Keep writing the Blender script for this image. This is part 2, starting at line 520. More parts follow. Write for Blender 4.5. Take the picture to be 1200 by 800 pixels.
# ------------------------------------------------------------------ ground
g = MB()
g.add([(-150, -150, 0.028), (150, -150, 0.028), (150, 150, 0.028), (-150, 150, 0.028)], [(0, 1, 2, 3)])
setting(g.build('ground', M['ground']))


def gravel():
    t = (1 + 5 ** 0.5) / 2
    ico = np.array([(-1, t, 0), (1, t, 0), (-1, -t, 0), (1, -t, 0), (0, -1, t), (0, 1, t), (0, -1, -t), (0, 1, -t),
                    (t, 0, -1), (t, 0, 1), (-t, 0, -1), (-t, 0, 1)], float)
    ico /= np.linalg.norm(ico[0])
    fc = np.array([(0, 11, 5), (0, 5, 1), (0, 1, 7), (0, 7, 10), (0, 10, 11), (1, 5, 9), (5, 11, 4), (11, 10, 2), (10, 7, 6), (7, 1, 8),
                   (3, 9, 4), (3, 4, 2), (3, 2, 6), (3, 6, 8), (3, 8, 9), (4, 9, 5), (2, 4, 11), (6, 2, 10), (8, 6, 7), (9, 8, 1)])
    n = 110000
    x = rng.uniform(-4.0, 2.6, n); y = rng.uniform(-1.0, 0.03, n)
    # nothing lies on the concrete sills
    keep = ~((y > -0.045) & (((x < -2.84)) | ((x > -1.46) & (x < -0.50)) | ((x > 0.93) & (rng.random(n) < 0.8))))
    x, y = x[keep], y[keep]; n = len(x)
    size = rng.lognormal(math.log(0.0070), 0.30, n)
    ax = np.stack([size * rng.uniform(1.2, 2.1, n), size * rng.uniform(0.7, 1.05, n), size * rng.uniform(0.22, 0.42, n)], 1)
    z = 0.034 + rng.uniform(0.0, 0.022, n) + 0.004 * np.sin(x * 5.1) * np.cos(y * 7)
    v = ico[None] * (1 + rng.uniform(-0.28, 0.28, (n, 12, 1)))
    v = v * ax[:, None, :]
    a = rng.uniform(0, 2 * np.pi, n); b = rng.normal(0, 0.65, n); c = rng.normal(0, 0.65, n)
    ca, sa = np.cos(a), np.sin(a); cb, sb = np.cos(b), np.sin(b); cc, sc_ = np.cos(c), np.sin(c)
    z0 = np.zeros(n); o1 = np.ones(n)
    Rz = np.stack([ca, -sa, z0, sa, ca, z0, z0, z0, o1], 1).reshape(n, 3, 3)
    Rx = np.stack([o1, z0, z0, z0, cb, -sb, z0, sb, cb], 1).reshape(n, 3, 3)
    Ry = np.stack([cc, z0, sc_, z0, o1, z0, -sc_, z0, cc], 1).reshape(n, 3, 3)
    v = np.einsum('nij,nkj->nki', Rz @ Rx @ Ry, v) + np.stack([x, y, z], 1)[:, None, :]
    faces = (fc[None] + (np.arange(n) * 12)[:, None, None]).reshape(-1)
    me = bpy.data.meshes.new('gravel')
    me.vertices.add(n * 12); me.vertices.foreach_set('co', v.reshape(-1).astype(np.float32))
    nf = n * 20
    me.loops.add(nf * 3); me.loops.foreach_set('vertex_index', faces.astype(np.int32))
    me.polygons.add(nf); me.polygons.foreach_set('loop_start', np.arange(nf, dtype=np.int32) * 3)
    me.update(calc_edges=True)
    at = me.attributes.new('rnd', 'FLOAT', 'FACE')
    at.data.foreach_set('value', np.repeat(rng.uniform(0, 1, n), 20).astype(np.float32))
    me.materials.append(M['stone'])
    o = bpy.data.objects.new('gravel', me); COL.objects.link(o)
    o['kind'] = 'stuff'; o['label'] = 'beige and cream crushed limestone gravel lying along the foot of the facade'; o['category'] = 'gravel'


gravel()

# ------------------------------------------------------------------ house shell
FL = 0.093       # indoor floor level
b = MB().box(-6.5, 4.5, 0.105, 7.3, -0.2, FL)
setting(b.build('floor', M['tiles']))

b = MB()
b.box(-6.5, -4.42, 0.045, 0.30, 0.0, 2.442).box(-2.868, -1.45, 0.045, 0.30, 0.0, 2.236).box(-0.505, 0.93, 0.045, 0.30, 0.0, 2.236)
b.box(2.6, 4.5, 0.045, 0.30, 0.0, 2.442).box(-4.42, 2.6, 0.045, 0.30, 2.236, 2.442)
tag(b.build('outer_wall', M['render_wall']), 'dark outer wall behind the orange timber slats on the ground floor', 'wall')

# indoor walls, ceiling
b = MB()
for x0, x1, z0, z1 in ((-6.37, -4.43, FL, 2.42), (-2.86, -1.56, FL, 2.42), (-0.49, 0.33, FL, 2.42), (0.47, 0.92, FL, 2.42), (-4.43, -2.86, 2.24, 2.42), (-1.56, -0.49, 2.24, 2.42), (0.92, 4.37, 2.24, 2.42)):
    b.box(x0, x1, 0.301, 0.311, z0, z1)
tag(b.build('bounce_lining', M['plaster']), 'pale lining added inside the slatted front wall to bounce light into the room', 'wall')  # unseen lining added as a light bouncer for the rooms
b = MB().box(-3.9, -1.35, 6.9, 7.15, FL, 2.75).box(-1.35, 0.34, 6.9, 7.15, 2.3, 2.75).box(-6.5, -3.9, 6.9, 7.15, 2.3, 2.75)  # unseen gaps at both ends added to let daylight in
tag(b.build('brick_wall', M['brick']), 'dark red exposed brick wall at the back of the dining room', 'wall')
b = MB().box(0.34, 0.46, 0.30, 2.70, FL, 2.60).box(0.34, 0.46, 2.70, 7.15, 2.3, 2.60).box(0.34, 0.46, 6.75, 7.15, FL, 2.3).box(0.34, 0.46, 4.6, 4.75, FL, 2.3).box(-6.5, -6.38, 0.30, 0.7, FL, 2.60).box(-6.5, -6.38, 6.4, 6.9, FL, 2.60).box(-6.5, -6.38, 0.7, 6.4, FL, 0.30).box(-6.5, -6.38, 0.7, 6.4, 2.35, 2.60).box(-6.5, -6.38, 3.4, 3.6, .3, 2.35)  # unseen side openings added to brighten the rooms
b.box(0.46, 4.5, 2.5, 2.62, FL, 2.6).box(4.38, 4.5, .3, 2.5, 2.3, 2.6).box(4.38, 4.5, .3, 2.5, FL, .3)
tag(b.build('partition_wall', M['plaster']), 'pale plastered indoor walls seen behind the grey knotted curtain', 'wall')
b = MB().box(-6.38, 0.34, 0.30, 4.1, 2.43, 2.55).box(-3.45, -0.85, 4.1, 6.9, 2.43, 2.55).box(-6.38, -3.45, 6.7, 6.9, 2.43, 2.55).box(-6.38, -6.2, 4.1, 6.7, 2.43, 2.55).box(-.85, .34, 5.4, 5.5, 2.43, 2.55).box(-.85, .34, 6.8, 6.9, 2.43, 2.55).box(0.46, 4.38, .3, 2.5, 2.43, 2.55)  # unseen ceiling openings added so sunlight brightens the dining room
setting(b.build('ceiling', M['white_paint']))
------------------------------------
Output the data above exactly, please, line for line.

Keep writing the Blender script for this image. This is part 2, starting at line 520. More parts follow. Write for Blender 4.5. Take the picture to be 1200 by 800 pixels.
# ------------------------------------------------------------------ ground
g = MB()
g.add([(-150, -150, 0.028), (150, -150, 0.028), (150, 150, 0.028), (-150, 150, 0.028)], [(0, 1, 2, 3)])
setting(g.build('ground', M['ground']))


def gravel():
    t = (1 + 5 ** 0.5) / 2
    ico = np.array([(-1, t, 0), (1, t, 0), (-1, -t, 0), (1, -t, 0), (0, -1, t), (0, 1, t), (0, -1, -t), (0, 1, -t),
                    (t, 0, -1), (t, 0, 1), (-t, 0, -1), (-t, 0, 1)], float)
    ico /= np.linalg.norm(ico[0])
    fc = np.array([(0, 11, 5), (0, 5, 1), (0, 1, 7), (0, 7, 10), (0, 10, 11), (1, 5, 9), (5, 11, 4), (11, 10, 2), (10, 7, 6), (7, 1, 8),
                   (3, 9, 4), (3, 4, 2), (3, 2, 6), (3, 6, 8), (3, 8, 9), (4, 9, 5), (2, 4, 11), (6, 2, 10), (8, 6, 7), (9, 8, 1)])
    n = 110000
    x = rng.uniform(-4.0, 2.6, n); y = rng.uniform(-1.0, 0.03, n)
    # nothing lies on the concrete sills
    keep = ~((y > -0.045) & (((x < -2.84)) | ((x > -1.46) & (x < -0.50)) | ((x > 0.93) & (rng.random(n) < 0.8))))
    x, y = x[keep], y[keep]; n = len(x)
    size = rng.lognormal(math.log(0.0070), 0.30, n)
    ax = np.stack([size * rng.uniform(1.2, 2.1, n), size * rng.uniform(0.7, 1.05, n), size * rng.uniform(0.22, 0.42, n)], 1)
    z = 0.034 + rng.uniform(0.0, 0.022, n) + 0.004 * np.sin(x * 5.1) * np.cos(y * 7)
    v = ico[None] * (1 + rng.uniform(-0.28, 0.28, (n, 12, 1)))
    v = v * ax[:, None, :]
    a = rng.uniform(0, 2 * np.pi, n); b = rng.normal(0, 0.65, n); c = rng.normal(0, 0.65, n)
    ca, sa = np.cos(a), np.sin(a); cb, sb = np.cos(b), np.sin(b); cc, sc_ = np.cos(c), np.sin(c)
    z0 = np.zeros(n); o1 = np.ones(n)
    Rz = np.stack([ca, -sa, z0, sa, ca, z0, z0, z0, o1], 1).reshape(n, 3, 3)
    Rx = np.stack([o1, z0, z0, z0, cb, -sb, z0, sb, cb], 1).reshape(n, 3, 3)
    Ry = np.stack([cc, z0, sc_, z0, o1, z0, -sc_, z0, cc], 1).reshape(n, 3, 3)
    v = np.einsum('nij,nkj->nki', Rz @ Rx @ Ry, v) + np.stack([x, y, z], 1)[:, None, :]
    faces = (fc[None] + (np.arange(n) * 12)[:, None, None]).reshape(-1)
    me = bpy.data.meshes.new('gravel')
    me.vertices.add(n * 12); me.vertices.foreach_set('co', v.reshape(-1).astype(np.float32))
    nf = n * 20
    me.loops.add(nf * 3); me.loops.foreach_set('vertex_index', faces.astype(np.int32))
    me.polygons.add(nf); me.polygons.foreach_set('loop_start', np.arange(nf, dtype=np.int32) * 3)
    me.update(calc_edges=True)
    at = me.attributes.new('rnd', 'FLOAT', 'FACE')
    at.data.foreach_set('value', np.repeat(rng.uniform(0, 1, n), 20).astype(np.float32))
    me.materials.append(M['stone'])
    o = bpy.data.objects.new('gravel', me); COL.objects.link(o)
    o['kind'] = 'stuff'; o['label'] = 'beige and cream crushed limestone gravel lying along the foot of the facade'; o['category'] = 'gravel'


gravel()

# ------------------------------------------------------------------ house shell
FL = 0.093       # indoor floor level
b = MB().box(-6.5, 4.5, 0.105, 7.3, -0.2, FL)
setting(b.build('floor', M['tiles']))

b = MB()
b.box(-6.5, -4.42, 0.045, 0.30, 0.0, 2.442).box(-2.868, -1.45, 0.045, 0.30, 0.0, 2.236).box(-0.505, 0.93, 0.045, 0.30, 0.0, 2.236)
b.box(2.6, 4.5, 0.045, 0.30, 0.0, 2.442).box(-4.42, 2.6, 0.045, 0.30, 2.236, 2.442)
tag(b.build('outer_wall', M['render_wall']), 'dark outer wall behind the orange timber slats on the ground floor', 'wall')

# indoor walls, ceiling
b = MB()
for x0, x1, z0, z1 in ((-6.37, -4.43, FL, 2.42), (-2.86, -1.56, FL, 2.42), (-0.49, 0.33, FL, 2.42), (0.47, 0.92, FL, 2.42), (-4.43, -2.86, 2.24, 2.42), (-1.56, -0.49, 2.24, 2.42), (0.92, 4.37, 2.24, 2.42)):
    b.box(x0, x1, 0.301, 0.311, z0, z1)
tag(b.build('bounce_lining', M['plaster']), 'pale lining added inside the slatted front wall to bounce light into the room', 'wall')  # unseen lining added as a light bouncer for the rooms
b = MB().box(-3.9, -1.35, 6.9, 7.15, FL, 2.75).box(-1.35, 0.34, 6.9, 7.15, 2.3, 2.75).box(-6.5, -3.9, 6.9, 7.15, 2.3, 2.75)  # unseen gaps at both ends added to let daylight in
tag(b.build('brick_wall', M['brick']), 'dark red exposed brick wall at the back of the dining room', 'wall')
b = MB().box(0.34, 0.46, 0.30, 2.70, FL, 2.60).box(0.34, 0.46, 2.70, 7.15, 2.3, 2.60).box(0.34, 0.46, 6.75, 7.15, FL, 2.3).box(0.34, 0.46, 4.6, 4.75, FL, 2.3).box(-6.5, -6.38, 0.30, 0.7, FL, 2.60).box(-6.5, -6.38, 6.4, 6.9, FL, 2.60).box(-6.5, -6.38, 0.7, 6.4, FL, 0.30).box(-6.5, -6.38, 0.7, 6.4, 2.35, 2.60).box(-6.5, -6.38, 3.4, 3.6, .3, 2.35)  # unseen side openings added to brighten the rooms
b.box(0.46, 4.5, 2.5, 2.62, FL, 2.6).box(4.38, 4.5, .3, 2.5, 2.3, 2.6).box(4.38, 4.5, .3, 2.5, FL, .3)
tag(b.build('partition_wall', M['plaster']), 'pale plastered indoor walls seen behind the grey knotted curtain', 'wall')
b = MB().box(-6.38, 0.34, 0.30, 4.1, 2.43, 2.55).box(-3.45, -0.85, 4.1, 6.9, 2.43, 2.55).box(-6.38, -3.45, 6.7, 6.9, 2.43, 2.55).box(-6.38, -6.2, 4.1, 6.7, 2.43, 2.55).box(-.85, .34, 5.4, 5.5, 2.43, 2.55).box(-.85, .34, 6.8, 6.9, 2.43, 2.55).box(0.46, 4.38, .3, 2.5, 2.43, 2.55)  # unseen ceiling openings added so sunlight brightens the dining room
setting(b.build('ceiling', M['white_paint']))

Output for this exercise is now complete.